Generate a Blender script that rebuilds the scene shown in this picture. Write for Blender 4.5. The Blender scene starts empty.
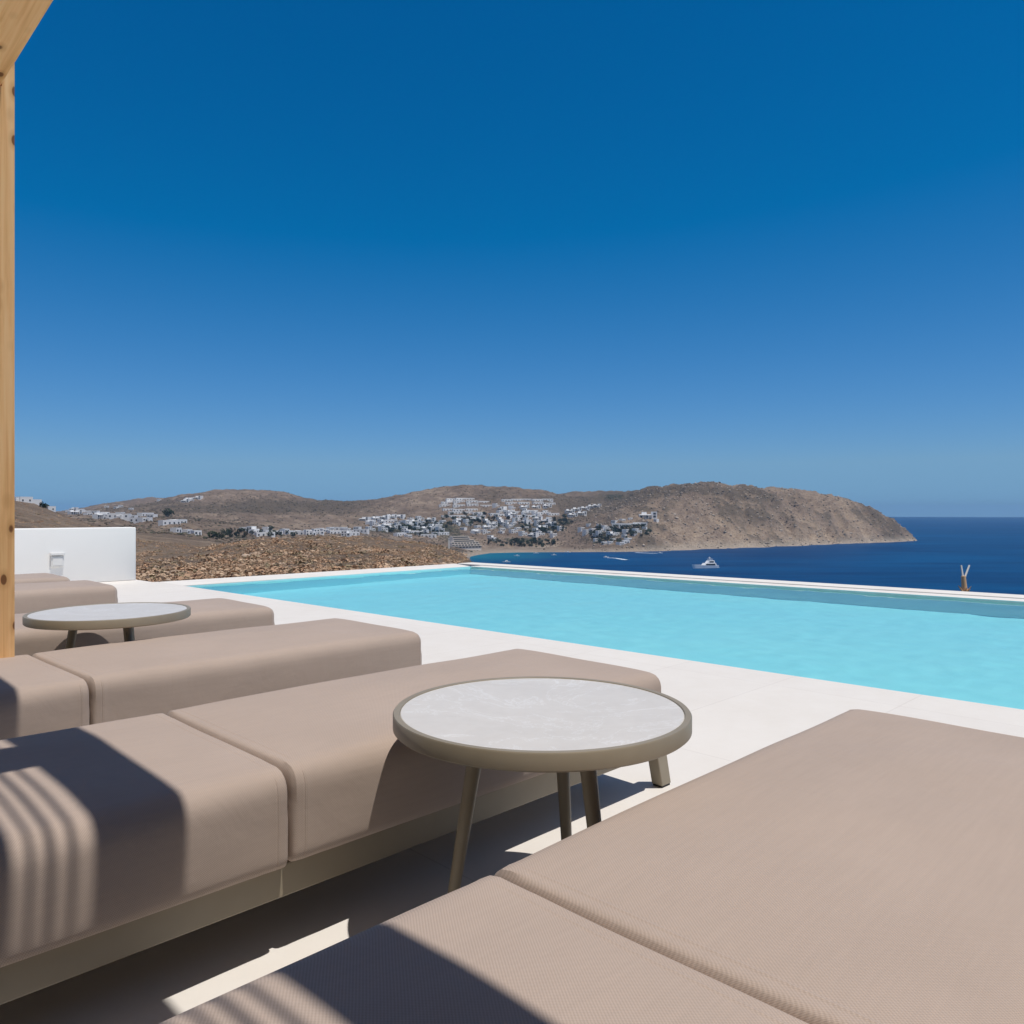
import bpy, bmesh, math, random
import numpy as np
from mathutils import Vector, Matrix, noise as mnoise

S = bpy.context.scene
COL = S.collection
R45 = math.radians(45)
F, CX, HZ, EYE = 775.0, 512.0, 512.0, 0.85      # focal length in px of a 1024 picture, eye height over the deck
SEA = -70.0

# ------------------------------------------------------------------ camera, sky, sun, exposure
cam = bpy.data.cameras.new("camera")
cam.sensor_width = 36; cam.lens = F / 1024 * 36
cam.clip_start = 0.02; cam.clip_end = 60000
co = bpy.data.objects.new("camera", cam); COL.objects.link(co)
co.location = (0, 0, EYE); co.rotation_euler = (math.radians(90), 0, 0)
S.camera = co

to_sun = Vector((0.04 * 0.7071 + 0.29 * 0.7071, 0.04 * 0.7071 - 0.29 * 0.7071, 1)).normalized()
sun_el = math.asin(to_sun.z); sun_az = math.atan2(to_sun.x, to_sun.y)
SUN_STRENGTH, SKY_STRENGTH, EXPOSURE = 3.6, 0.08, 0.0

w = bpy.data.worlds.new("World"); S.world = w; w.use_nodes = True
nt = w.node_tree; N = nt.nodes; L = nt.links
bg = N["Background"]; bg.inputs[1].default_value = SKY_STRENGTH
sky = N.new("ShaderNodeTexSky"); sky.sky_type = 'NISHITA'; sky.sun_disc = False
sky.sun_elevation = sun_el; sky.sun_rotation = sun_az
sky.altitude = 60; sky.air_density = 1.0; sky.dust_density = 0.3; sky.ozone_density = 2.5
tc = N.new("ShaderNodeTexCoord"); sx = N.new("ShaderNodeSeparateXYZ"); cx = N.new("ShaderNodeCombineXYZ")
mx = N.new("ShaderNodeMath"); mx.operation = 'MAXIMUM'; mx.inputs[1].default_value = 0.06
L.new(tc.outputs["Generated"], sx.inputs[0]); L.new(sx.outputs[2], mx.inputs[0])
L.new(sx.outputs[0], cx.inputs[0]); L.new(sx.outputs[1], cx.inputs[1]); L.new(mx.outputs[0], cx.inputs[2])
L.new(cx.outputs[0], sky.inputs[0])
# the photograph was taken through a polariser: each channel of the sky gets its own contrast curve
sc = N.new("ShaderNodeSeparateColor"); cc = N.new("ShaderNodeCombineColor")
L.new(sky.outputs[0], sc.inputs[0])
SKY_CURVE = ((0.68, 1.52), (0.80, 0.27), (1.17, 0.0))      # (gain, black point) per channel
for i, (g_, k0) in enumerate(SKY_CURVE):
    a = N.new("ShaderNodeMath"); a.operation = 'SUBTRACT'; a.inputs[1].default_value = k0
    b = N.new("ShaderNodeMath"); b.operation = 'MULTIPLY'; b.inputs[1].default_value = g_
    c = N.new("ShaderNodeMath"); c.operation = 'MAXIMUM'; c.inputs[1].default_value = 0.0
    L.new(sc.outputs[i], a.inputs[0]); L.new(a.outputs[0], b.inputs[0]); L.new(b.outputs[0], c.inputs[0]); L.new(c.outputs[0], cc.inputs[i])
mr = N.new("ShaderNodeMapRange"); mr.interpolation_type = 'SMOOTHSTEP'; mr.inputs["From Min"].default_value = 0.55; mr.inputs["From Max"].default_value = 0.85
L.new(sx.outputs[2], mr.inputs["Value"])
dim = N.new("ShaderNodeMix"); dim.data_type = 'RGBA'; dim.blend_type = 'MULTIPLY'; dim.inputs[0].default_value = 1.0; dim.inputs[7].default_value = (0.70, 0.64, 0.60, 1)
L.new(sky.outputs[0], dim.inputs[6])
# the polariser darkens the band of sky over the bay; the sky behind stays plain
mb = N.new("ShaderNodeMapRange"); mb.interpolation_type = 'SMOOTHSTEP'; mb.inputs["From Min"].default_value = 0.05; mb.inputs["From Max"].default_value = 0.6
neg = N.new("ShaderNodeMath"); neg.operation = 'MULTIPLY'; neg.inputs[1].default_value = -1.0; L.new(sx.outputs[1], neg.inputs[0]); L.new(neg.outputs[0], mb.inputs["Value"])
dcol = N.new("ShaderNodeMix"); dcol.data_type = 'RGBA'; dcol.inputs[6].default_value = (0.70, 0.64, 0.60, 1); dcol.inputs[7].default_value = (1.05, 1.0, 0.98, 1)
L.new(mb.outputs[0], dcol.inputs[0]); L.new(dcol.outputs[2], dim.inputs[7])
mxx = N.new("ShaderNodeMath"); mxx.operation = 'MAXIMUM'; L.new(mr.outputs[0], mxx.inputs[0]); L.new(mb.outputs[0], mxx.inputs[1])
up = N.new("ShaderNodeMix"); up.data_type = 'RGBA'; L.new(mxx.outputs[0], up.inputs[0]); L.new(cc.outputs[0], up.inputs[6]); L.new(dim.outputs[2], up.inputs[7])
L.new(up.outputs[2], bg.inputs[0])

sl = bpy.data.lights.new("sun", 'SUN'); sl.energy = SUN_STRENGTH; sl.angle = math.radians(0.53); sl.color = (1, 0.945, 0.87)
sl.cycles.is_caustics_light = True
so = bpy.data.objects.new("sun", sl); COL.objects.link(so)
so.rotation_euler = to_sun.to_track_quat('Z', 'Y').to_euler(); so.location = (3, -3, 20)

S.view_settings.view_transform = 'Standard'; S.view_settings.look = 'None'
S.view_settings.exposure = EXPOSURE; S.view_settings.gamma = 1.0
S.render.engine = 'CYCLES'
cy = S.cycles
cy.use_denoising = True; cy.max_bounces = 8; cy.diffuse_bounces = 4; cy.glossy_bounces = 3
cy.transparent_max_bounces = 12; cy.volume_bounces = 0; cy.sample_clamp_indirect = 6.0
cy.caustics_reflective = False; cy.caustics_refractive = True

# ------------------------------------------------------------------ helpers
def tag(o, label=None, cat=None, group=None, kind=None):
    for k, v in (("label", label), ("category", cat), ("group", group), ("kind", kind)):
        if v: o[k] = v
    return o

def link(name, me, parent=None, mats=(), rz=0.0, loc=(0, 0, 0)):
    o = bpy.data.objects.new(name, me); COL.objects.link(o)
    o.location = loc; o.rotation_euler = (0, 0, rz)
    if parent: o.parent = parent
    for m in mats:
        if m.name not in [x.name for x in me.materials if x]: me.materials.append(m)
    return o

def empty(name, label, cat, loc=(0, 0, 0), rz=0.0, group=None):
    o = bpy.data.objects.new(name, None); COL.objects.link(o)
    o.empty_display_size = 0.1; o.location = loc; o.rotation_euler = (0, 0, rz)
    return tag(o, label, cat, group)

def bm_mesh(name, bm, smooth=False, bevel=0.0, seg=2):
    if bevel:
        bmesh.ops.bevel(bm, geom=bm.edges[:], offset=bevel, segments=seg, affect='EDGES', profile=0.5, clamp_overlap=True)
    bmesh.ops.recalc_face_normals(bm, faces=bm.faces[:])
    me = bpy.data.meshes.new(name); bm.to_mesh(me); bm.free()
    if smooth:
        for p in me.polygons: p.use_smooth = True
        me.set_sharp_from_angle(angle=math.radians(40))
    return me

def add_box(bm, x0, x1, y0, y1, z0, z1):
    vs = [bm.verts.new((x, y, z)) for z in (z0, z1) for x, y in ((x0, y0), (x1, y0), (x1, y1), (x0, y1))]
    for f in ((3, 2, 1, 0), (4, 5, 6, 7), (0, 1, 5, 4), (1, 2, 6, 5), (2, 3, 7, 6), (3, 0, 4, 7)):
        bm.faces.new([vs[i] for i in f])
    return vs

def add_prism(bm, pts, z0, z1):
    lo = [bm.verts.new((x, y, z0)) for x, y in pts]; hi = [bm.verts.new((x, y, z1)) for x, y in pts]
    n = len(pts)
    bm.faces.new(hi); bm.faces.new(lo[::-1])
    for i in range(n): bm.faces.new([lo[i], lo[(i + 1) % n], hi[(i + 1) % n], hi[i]])

def add_lathe(bm, prof, n=96, c=(0, 0)):
    rings = []
    for r, z in prof:
        rings.append([bm.verts.new((c[0] + r * math.cos(2 * math.pi * k / n), c[1] + r * math.sin(2 * math.pi * k / n), z)) for k in range(n)])
    for a, b in zip(rings[:-1], rings[1:]):
        for k in range(n): bm.faces.new([a[k], a[(k + 1) % n], b[(k + 1) % n], b[k]])
    return rings

def add_tube(bm, p0, p1, r0, r1, n=20):
    p0, p1 = Vector(p0), Vector(p1); d = (p1 - p0).normalized()
    a = d.orthogonal().normalized(); b = d.cross(a)
    A = [bm.verts.new(p0 + (a * math.cos(t) + b * math.sin(t)) * r0) for t in [2 * math.pi * k / n for k in range(n)]]
    B = [bm.verts.new(p1 + (a * math.cos(t) + b * math.sin(t)) * r1) for t in [2 * math.pi * k / n for k in range(n)]]
    for k in range(n): bm.faces.new([A[k], A[(k + 1) % n], B[(k + 1) % n], B[k]])
    bm.faces.new(A[::-1]); bm.faces.new(B)

def np_mesh(name, verts, faces, smooth=False):
    """verts (n,3), faces (m,k) arrays"""
    verts = np.asarray(verts, dtype=np.float32); faces = np.asarray(faces, dtype=np.int32)
    me = bpy.data.meshes.new(name)
    me.vertices.add(len(verts)); me.vertices.foreach_set("co", verts.ravel())
    m, k = faces.shape
    me.loops.add(m * k); me.loops.foreach_set("vertex_index", faces.ravel())
    me.polygons.add(m); me.polygons.foreach_set("loop_start", np.arange(0, m * k, k, dtype=np.int32))
    me.polygons.foreach_set("loop_total", np.full(m, k, dtype=np.int32))
    if smooth: me.polygons.foreach_set("use_smooth", np.ones(m, dtype=bool))
    me.update(calc_edges=True); me.validate()
    return me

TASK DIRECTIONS
From the listing above, pick out each line where the word "picture" appears.

EXERCISE ANSWER
Generate a Blender script that rebuilds the scene shown in this picture. Write for Blender 4.5. The Blender scene starts empty.
F, CX, HZ, EYE = 775.0, 512.0, 512.0, 0.85      # focal length in px of a 1024 picture, eye height over the deck